Voluspá Discussion XXXI - XXXII

I saw for Baldr,            the blessed god,
Ygg's dearest son,            what doom is hidden:
green and glossy,            there grew aloft,
the trees among,            the mistletoe.

The slender-seeming            sapling became
a fell weapon            when flung by Hoth;
but Baldr's brother            was born full soon:
but one night old            slew him Othin's son.

I wanted to put these two together because while they don't tell the full story of what is foretold in
Voluspa, together they lead in to the story of the death of Balder. 


The first stanza of the pair (really a trio, but I didn't pull in the third here), struck me as interesting because we begin by stating in the first two lines the subject of this prophecy, Balder's fate. The next two lines of this stanza are very interesting to me. The subject matter is obvious, of course, because if you're familiar with the story you know that as a result of Balder's disturbing dreams his mother Frigg compiled a list of all the things in the world that might do him harm and made them swear that they would not hurt him. This stanza sets the stage for the story of how the mistletoe was overlooked, and eventually that would be the thing that kills him. What I find interesting, however, is how these two lines seem to step back from the story and almost feel like they're setting up a narrative outside of the narrative of the Seeress speaking of her visions.  


The second of the two stanzas builds on the first by pulling the mistletoe in to the events and describing how Balder's brother Hoth threw a spear or similar weapon fashioned from the mistletoe at Balder and killed him. Following this, we lead in to how Odin was able to avenge Balder's death, but we'll talk a bit more on that one next time. 

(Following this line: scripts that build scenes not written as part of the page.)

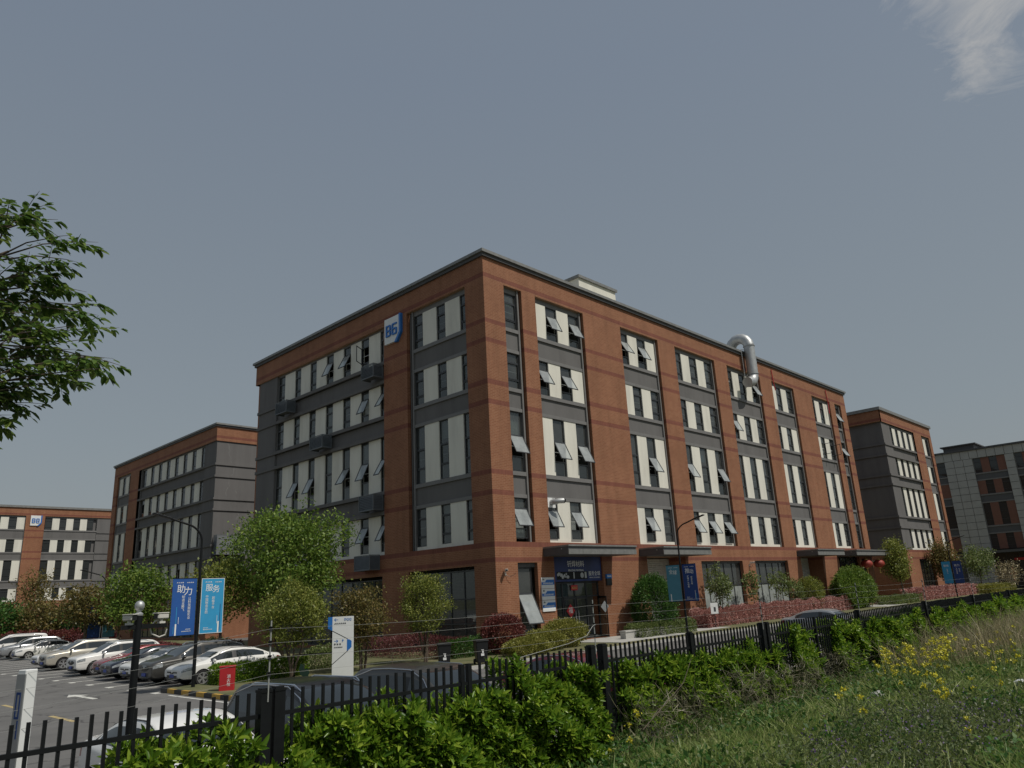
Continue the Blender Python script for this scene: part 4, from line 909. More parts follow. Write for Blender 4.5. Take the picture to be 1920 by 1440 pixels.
def car(kind, paint, x, y, rz, label, roof=None, rails=False, group=None, name='parked_car'):
    c = CARS[kind]; root = empty(name, (x, y, 0), rz, label, 'car', group); ms = car_meshes(kind)
    for (mi, _sd), me in ms.items():
        if mi == 0:
            me = me.copy(); me.materials.append(paint); link('body', me, root)
        else:
            if not me.materials: me.materials.append([None, M_carglass, M_carglass, M_carglass, M_plastic, M_lamp, M_tail][mi])
            link(me.name, me, root)
    r = c['wh'][2]; tm, gm, hm = wheel_meshes(r)
    for wx in c['wh'][:2]:
        for sg in (1, -1):
            wo_ = link('wheel', tm, root); wo_.location = (wx, sg*(c['W']-.115), r); wo_.rotation_euler = (0, random.uniform(0, 1.2), 0 if sg > 0 else math.pi)
            link('rim', gm, wo_); link('hub', hm, wo_)
    bx_ = interp(1.0, c['belt'])
    for sg in (1, -1):
        b = MB(); b.lathe([(.01, -.05), (.07, -.04), (.10, .0), (.09, .05), (.02, .07)], n=12, axis='X'); me = b.build('mirror', paint, root, smooth=True)
        me.location = (.98, sg*(c['W']+.07), bx_+.07); me.scale = (1, 1.15, .72)
        b = MB(); b.box((.95, sg*(c['W']-.06), bx_+.0), (1.02, sg*(c['W']+.06), bx_+.06)); b.build('mirror_arm', M_plastic, root)
        for hx in (.22, -.78):
            b = MB(); b.box((hx-.11, sg*(c['W']-.005), bx_-.14), (hx+.11, sg*(c['W']+.022), bx_-.115)); b.build('door_handle', M_chrome if paint in (M_cblack, M_cmaroon) else paint, root, bevel=.006)
        if paint in (M_cblack, M_cgrey, M_cmaroon, M_cwhite) and name == 'parked_car':
            b = MB(); P_ = []
            for xx, f_ in ((1.12, .06), (.86, .45), (.55, .84), (.1, .955), (-.6, .955), (-1.2, .94), (c['side'][0]+.05, .72), (c['side'][0]-.12, .12)):
                w2 = interp(xx, c['wid']); zb2 = interp(xx, c['belt']); zt2 = max(interp(xx, c['top']), zb2+.2); yb = w2*.945; P_.append((xx, sg*(yb+(c['roofw']-yb)*min(1, f_*1.0)+.012), zb2+(zt2-zb2)*f_*.965+.012))
            b.tube(P_, .011, 6); b.build('window_trim', M_chrome if paint != M_cwhite else M_plastic, root, smooth=True)
        if rails:
            b = MB(); zt = interp(0, c['top']); b.tube([(.45, sg*(c['roofw']-.04), zt-.11), (.25, sg*(c['roofw']-.02), zt-.01), (-1.2, sg*(c['roofw']-.02), zt-.03), (-1.55, sg*(c['roofw']-.04), zt-.12)], .018, 6); b.build('roof_rail', M_chrome, root, smooth=True)
    fx = c['L']/2; gz_ = interp(fx-.03, c['belt'])
    b = MB(); b.lathe([(.02, -.03), (.7, -.015), (1, 0), (.8, .02), (.3, .03)], n=20, axis='X'); g_ = b.build('grille', M_plastic, root, smooth=True); g_.location = (fx-.045, 0, gz_-.135); g_.scale = (2.2, .56, .125 if kind == 'sedan' else .16)
    b = MB(); b.lathe([(.02, -.03), (.7, -.015), (1, 0), (.8, .02), (.3, .03)], n=20, axis='X'); g_ = b.build('air_intake', M_plastic, root, smooth=True); g_.location = (fx-.06, 0, .34); g_.scale = (2.8, .70, .085)
    b = MB(); b.box((fx-.02, -.22, .40), (fx+.025, .22, .53)); b.build('number_plate', M_plate, root)
    b = MB(); b.tube([(fx-.02, -.3, interp(fx-.03, c['belt'])-.03), (fx+.02, 0, interp(fx-.03, c['belt'])-.02), (fx-.02, .3, interp(fx-.03, c['belt'])-.03)], .014, 6); b.lathe([(.01, -.01), (.06, 0), (.01, .02)], (fx+.015, 0, interp(fx-.03, c['belt'])-.10), 12, axis='X'); b.build('grille_trim', M_chrome, root)
    return root
PI = math.pi
rowx = 16.3; GR = 'cars parked nose out along the left building'
car('sedan', M_cwhite, 16.2, 34.0, PI, 'white saloon parked nearest the red hydrant box, at the near end of the row', group=GR)
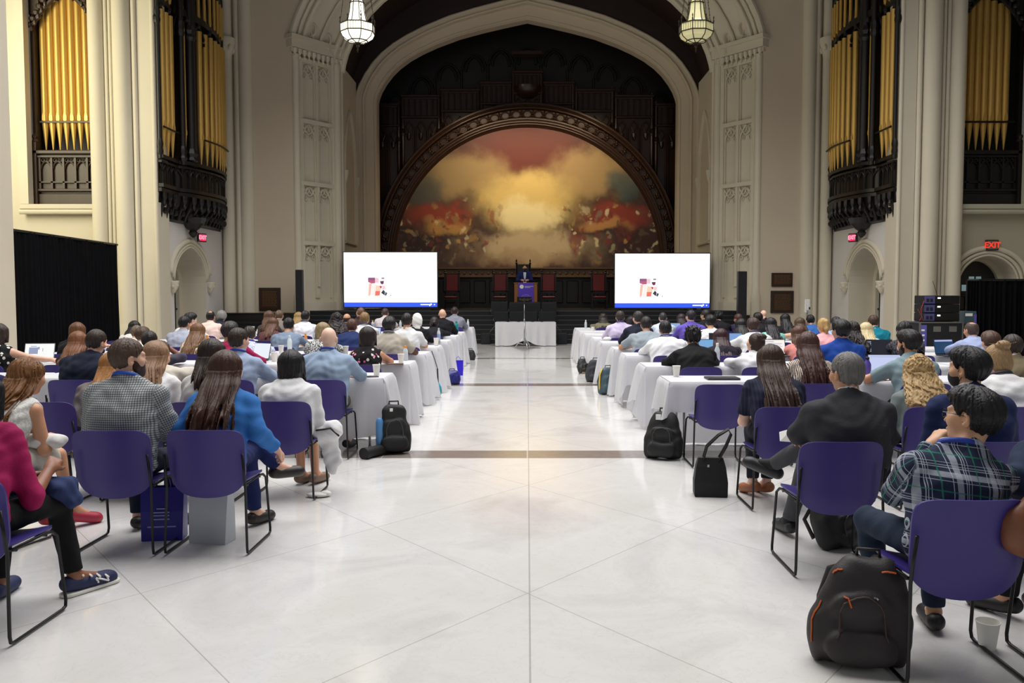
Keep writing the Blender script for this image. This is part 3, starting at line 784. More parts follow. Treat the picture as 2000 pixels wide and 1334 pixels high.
lantern(xl, M('milk_glass_lit', (250, 246, 230), .3, emit=(255, 246, 222), estr=1.6), 60, 'brightly lit octagonal glass lantern hanging on chains at the left of the arch')
lantern(xr, M('milk_glass_amber', (190, 184, 140), .25, emit=(236, 226, 172), estr=.28), 0, 'unlit greenish octagonal glass lantern hanging on chains at the right of the arch')  # the unlit glass is given a faint glow of its own

# ================================================================ screens
SW = M('screen_white_light', (10, 10, 10), .4, emit=(255, 255, 255), estr=1.35)
SB = M('screen_blue_light', (10, 10, 10), .4, emit=(58, 98, 255), estr=1.0)
def glow(rgb): return M('screen_%02x%02x%02x' % tuple(rgb), (8, 8, 8), .4, emit=rgb, estr=1.0)
def screen(x0, x1, z0, z1, label):
    y = 30.35; w, h = x1 - x0, z1 - z0
    t = thing('led_screen', label, 'screen', (x0, y, z0))
    mb = MB(); mb.box(-.03, w + .03, .012, .12, -.03, h + .03); mb.build('cabinet', BLACKG, t)
    mb = MB()
    for X in (w * .15, w * .85): mb.box(X - .06, X + .06, .03, .12, 1.052 - z0, 0); mb.box(X - .3, X + .3, -.15, .5, 1.052 - z0, 1.09 - z0)
    mb.build('stand', BLACKG, t)
    mb = MB(); mb.box(0, w, 0, .012, .16, h); mb.build('slide', SW, t)
    mb = MB(); mb.box(0, w, 0, .012, 0, .16); fo = mb.build('slide_footer', SB, t)
    def patch(pts, rgb, yy=-.004):
        m2 = MB(); m2.prism([(u * w, v * h) for u, v in pts], lambda p: (p[0], yy, p[1]), lambda p: (p[0], 0, p[1])); return m2.build('slide_picture', glow(rgb), t)
    # the picture on the slide: a loose crop of red, skin and black shapes
    U = lambda x, y: ((x - 92) / 1520, 1 - (y - 112) / 880)
    R = lambda a, b, c, d: [U(a, d), U(b, d), U(b, c), U(a, c)]
    patch(R(487, 600, 518, 560), (150, 92, 130)); patch([U(487, 560), U(600, 555), U(600, 610), U(540, 612), U(487, 590)], (190, 96, 128))
    patch(R(600, 660, 522, 600), (246, 205, 214)); patch(R(705, 752, 518, 540), (150, 130, 150)); patch([U(680, 575), U(745, 570), U(740, 615), U(712, 630), U(690, 610)], (108, 58, 84))
    patch([U(500, 612), U(545, 612), U(528, 790), U(500, 822), U(487, 800)], (248, 196, 180)); patch([U(545, 615), U(610, 620), U(600, 810), U(540, 815)], (255, 244, 236))
    patch([U(612, 640), U(700, 650), U(690, 735), U(605, 735)], (255, 214, 190)); patch([U(605, 735), U(685, 735), U(672, 808), U(595, 812)], (246, 120, 104)); patch([U(670, 655), U(712, 655), U(705, 690), U(690, 690)], (190, 72, 66), -.006)
    patch(R(715, 765, 650, 710), (250, 208, 214)); patch([U(735, 712), U(762, 745), U(752, 805), U(697, 762)], (56, 62, 70)); patch([U(768, 750), U(800, 765), U(778, 812), U(756, 800)], (70, 78, 86)); patch([U(858, 785), U(860, 815), U(843, 815)], (120, 122, 124))
    # white wordmark bar with an arrow, and the slide number dot
    m2 = MB()
    for a in (R(1340, 1500, 945, 962), [U(1478, 970), U(1500, 950), U(1530, 950), U(1488, 980)], [U(1505, 930), U(1532, 946), U(1505, 962)], R(1556, 1576, 946, 962)):
        m2.prism([(u * w, v * h) for u, v in a], lambda p: (p[0], -.004, p[1]), lambda p: (p[0], 0, p[1]))
    m2.build('logo', SW, fo)
    return t
a, b = PY(671, 493, 30.35), PY(854, 599.5, 30.35)
screen(a.x, b.x, b.z, a.z, 'bright white slide screen left of the stage')
a, b = PY(1201.5, 495.5, 30.35), PY(1385.5, 601, 30.35)
screen(a.x, b.x, b.z, a.z, 'bright white slide screen right of the stage')

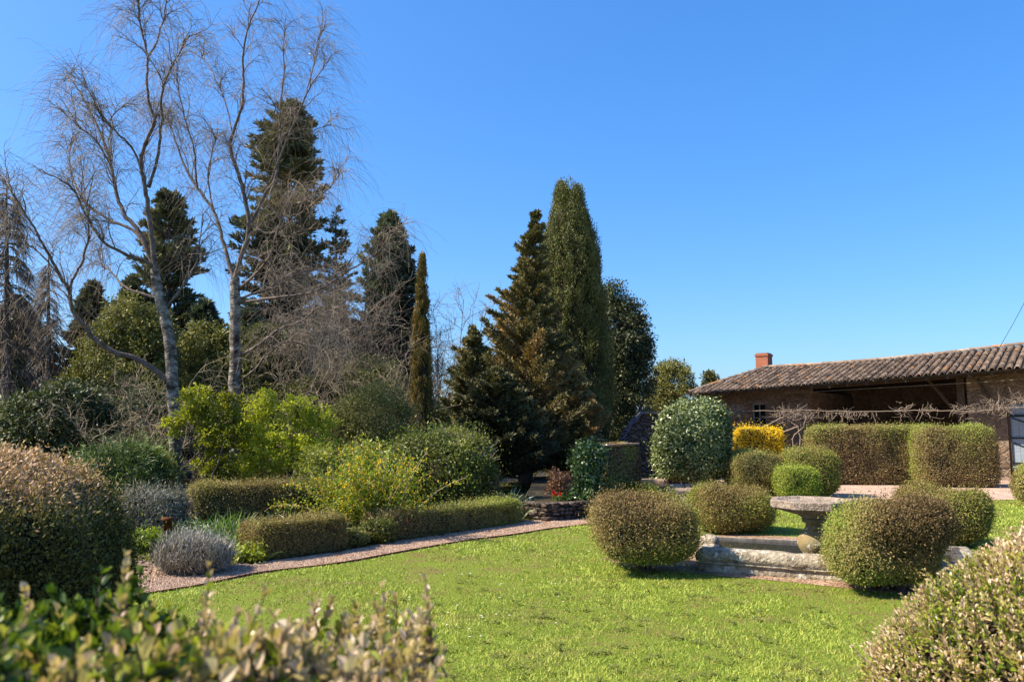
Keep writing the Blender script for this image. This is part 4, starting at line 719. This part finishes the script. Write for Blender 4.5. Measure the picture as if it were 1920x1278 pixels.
# cypresses: upright plumes packed into a column
def cypress(name, label, px, Y, prof, m, ncl, nl, cr_, L, W=.35, seed=1, group=None, flat=1.0):
    reseed(seed, px)
    zz = np.array([P(px, p[0], Y)[2] for p in prof]); sc = np.array([(Y*ct+(z-EYE)*st)/Y for z in zz]); xl = np.array([Xr(p[1], Y) for p in prof])*sc; xr_ = np.array([Xr(p[2], Y) for p in prof])*sc
    o = np.argsort(zz); zz, xl, xr_ = zz[o], xl[o], xr_[o]; zt = zz[-1]
    z = .3+(zt-.3-cr_)*rng.random(ncl)**.95; az = rng.random(ncl)*6.28; c0 = (np.interp(z, zz, xl)+np.interp(z, zz, xr_))/2; hw = (np.interp(z, zz, xr_)-np.interp(z, zz, xl))/2
    hw = hw*(1+.055*sn(np.stack([np.cos(az)*2, np.sin(az)*2, z*1.3], 1), 1.6, seed)); rr_ = np.maximum(hw-cr_*.5, .03)*np.where(rng.random(ncl) < .85, .86+.16*rng.random(ncl), rng.random(ncl)); cc = np.stack([c0+rr_*np.cos(az), Y+rr_*np.sin(az)*flat, z], 1)
    i = np.repeat(np.arange(ncl), nl); d = nrm(rng.normal(size=(len(i), 3))); csz = cr_*(.6+.8*rng.random(ncl)); q = cc[i]+d*csz[i][:, None]*[.7, .7, 1.8]*(.55+.45*rng.random((len(i), 1)))
    D = d*[.5, .5, .3]+[0, 0, .9]+rng.normal(size=(len(i), 3))*.35; LL = L*(.6+.8*rng.random(len(i))); mb = MB()
    leaves(mb, q, D, LL, LL*W, np.clip(.45+.12*rng.normal(size=ncl)[i]+.15*rng.normal(size=len(i))+.2*d[:, 2]*0, 0, 1), N=d+rng.normal(size=(len(i), 3))*.35)
    tz = np.linspace(.3, zt-.25, 30); h2 = np.maximum((np.interp(tz, zz, xr_)-np.interp(tz, zz, xl))/2*.8-.05, .02); tubes(mb, np.stack([(np.interp(tz, zz, xl)+np.interp(tz, zz, xr_))/2, Y+0*tz, tz], 1)[None], h2[None], 14, 1)
    tp = MB(); b = np.array([X(px, Y), Y, 0]); tube1(tp, [b, b+[0, 0, 1.0], b+[0, 0, 2]], .2, .12, 8)
    return thing(name, b, label, 'tree', [('trunk', tp, M['bark']), ('crown', mb, [m, M['core']])], group)
cypress('italian_cypress', 'broad tall cypress, the highest tree right of centre', 1082, 25.8, [(345, 1052, 1078), (365, 1040, 1090), (400, 1032, 1098), (420, 1024, 1112), (470, 1008, 1122), (520, 996, 1131), (600, 984, 1142), (700, 980, 1150), (800, 985, 1152), (905, 1000, 1148)], M['cypress'], 1100, 240, .225, .07, W=.34, seed=1)
cypress('slim_cypress', 'slim golden brown columnar cypress beside the blue conifer', 791, 19.6, [(476, 789, 795), (500, 784, 799), (560, 778, 804), (650, 772, 809), (750, 769, 812), (850, 772, 812)], M['cypress_gold'], 420, 110, .09, .05, seed=2)
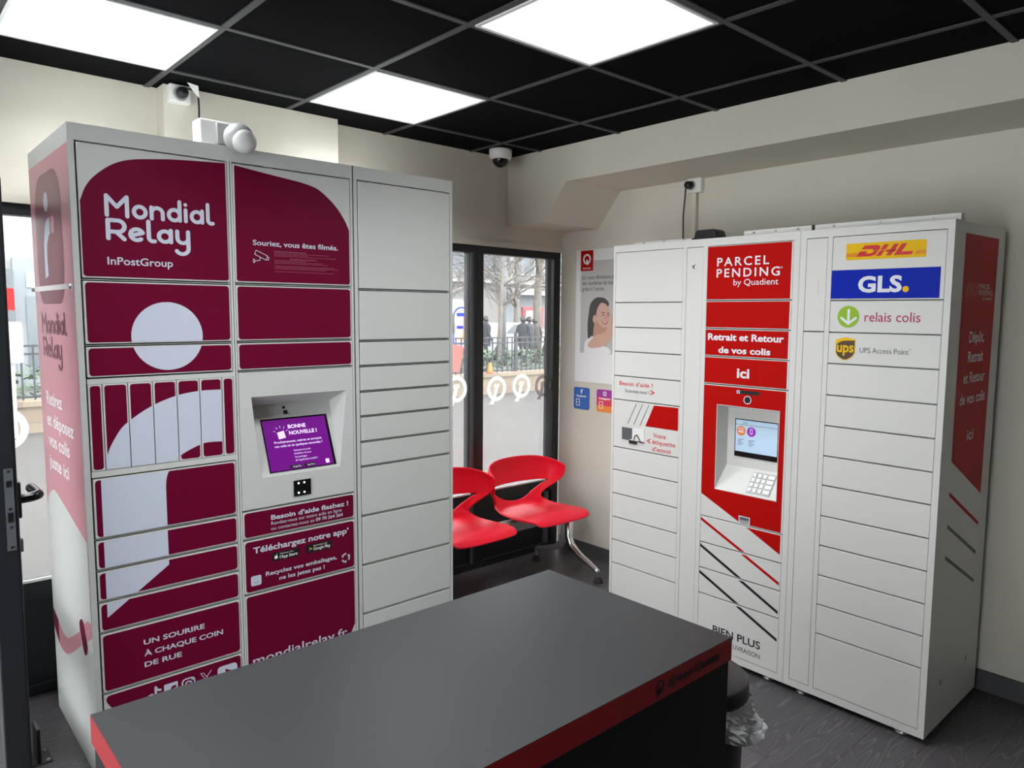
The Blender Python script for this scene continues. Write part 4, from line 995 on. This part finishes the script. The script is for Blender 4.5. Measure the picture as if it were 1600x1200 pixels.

Aside from the delivery of the second two lines of the first stanza, the kennings used in this part of the poem also struck me as interesting. 
We're still using Ygg to refer to Odin, Ygg, The Terrifier. 
Balder, The Glorious. Also, and I'd like to be corrected where I'm mistaken, but Balder would be unique in that he is the son of both Odin and his wife, Frigg. 
Finally, we have Hoth, War. 

Odin, the Terrifier is father to both "The Glorious" and "War." War is blind in its rage and jealousy
(Hoth is also blind), guided by Loki (we know he is part of the story, and we can see that by this time Loki has gone beyond mischief to general and undirected chaos) and ultimately is the end of "Glory." How much can you really read in to this? Who knows. These were violent, harsh times, but mythology tends to be a reflection of the people who create the myths. From that perspective one might see a sense that these people recognized that war, especially war without cause or purpose, serves to do little more than destroy what is beautiful in the world.